The information architecture was defined as a combination of the following technical components:

  • Databases: Data storage for both transactional and analytical usages;
  • ETL (Extract Transform Load): Data movement within and outside the environment;
  • Translators: Tools that provide parsing and materialization for complex data;
  • Data Quality: Means for de-duping and standardizing data to improve the accuracy and reliability of datasets;
  • Data Profiling, Modeling, and Subsetting: Efficient development processes for data warehousing related efforts;
  • Operational Reporting: Framework for authoring, delivering, and running operational reports; and
  • Analytics: Framework for creating and running cubes against dimensionalized datasets.

Enabling Enterprise Applications

The client systems to be supported included:

  • Intranet: The enterprise framework for delivering employee content, and also the organizational model for “pushing” applications and tools to the employee based on their role/responsibility;
  • Enterprise Content Management: Defined how content is shared throughout the organization;
  • Image Management: A storage repository for images and the automation of business processes surrounding images;
  • Business Process Management: Historically, single aspects of business processes were encapsulated into workflows within individual applications. Generalized tool sets allowed the organization to extract business processes from individual applications, thereby leading to a new horizontal tool set for processing modeling and execution.

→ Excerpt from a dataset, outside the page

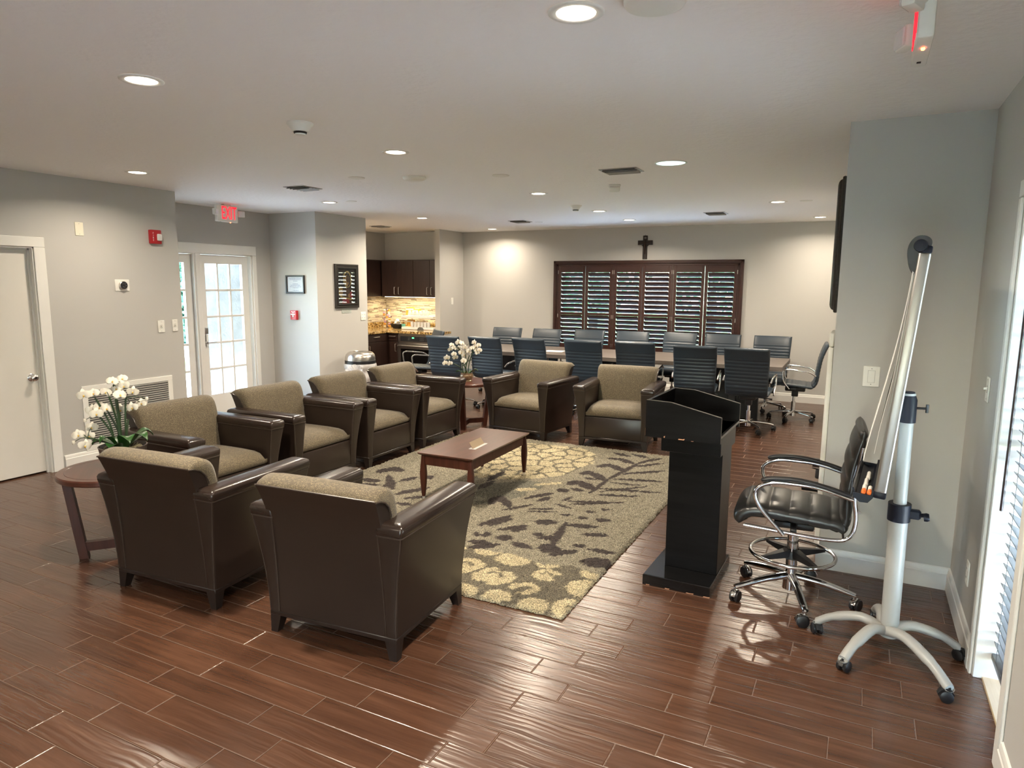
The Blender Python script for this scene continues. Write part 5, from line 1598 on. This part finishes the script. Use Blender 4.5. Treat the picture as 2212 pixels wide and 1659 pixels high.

Information Data Architecture

The client possessed a number of transactional systems that contained a matching data store for reporting and integration needs. This resulted in isolated reporting solutions and point-to-point integration between the claim systems’ common third-party vendors and products. The developed roadmap addressed the need to migrate from these data silos toward an Operational Data Store (ODS) for application integration and an Enterprise Data Warehouse (EDW) for historical reporting and analytics. Additionally, this roadmap expressed the need to better embrace the organization’s data through the development of Data Stewardship and Data Retention processes.